University of Virginia Library

13. Whether the eternal Mind may he also material or no.

First, Perhaps it will be said, that, though it be as clear as demonstration can make it, that there must be an eternal Being, and that Being must also be knowing: yet it does not follow but that thinking Being may also be material. Let it be so, it equally still follows that there is a God. For if there be an eternal, omniscient, omnipotent Being, it is certain that there is a God, whether you imagine that Being to be material or no. But herein, I suppose, lies the danger and deceit of that supposition:--there being no way to avoid the demonstration, that there is an eternal knowing Being, men, devoted to matter, would willingly have it granted, that this knowing Being is material; and then, letting slide out of their minds, or the discourse, the demonstration whereby an eternal knowing Being was proved necessarily to exist, would argue all to be matter, and so deny a God, that is, an eternal cogitative Being: whereby they are so far from establishing, that they destroy their own hypothesis.
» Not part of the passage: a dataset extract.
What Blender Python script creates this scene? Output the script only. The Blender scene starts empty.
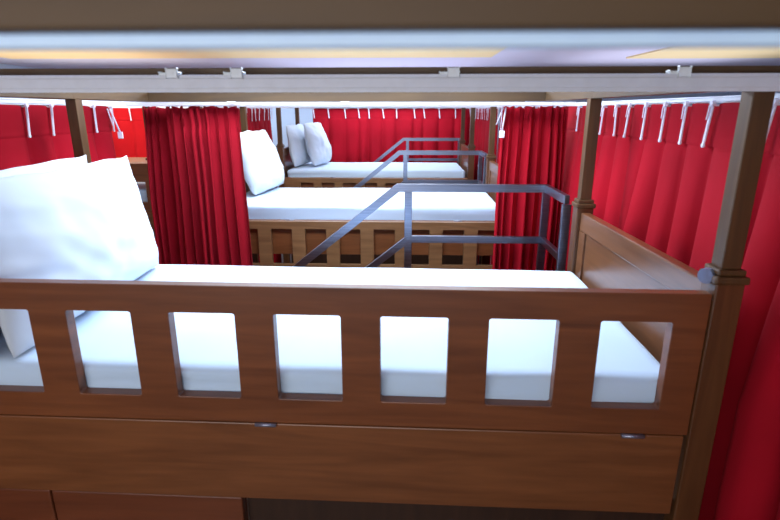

For, if there can be, in their opinion, eternal matter, without any eternal cogitative Being, they manifestly separate matter and thinking, and suppose no necessary connexion of the one with the other, and so establish the necessity of an eternal Spirit, but not of matter; since it has been proved already, that an eternal cogitative Being is unavoidably to be granted. Now, if thinking and matter may be separated, the eternal existence of matter will not follow from the eternal existence of a cogitative Being, and they suppose it to no purpose.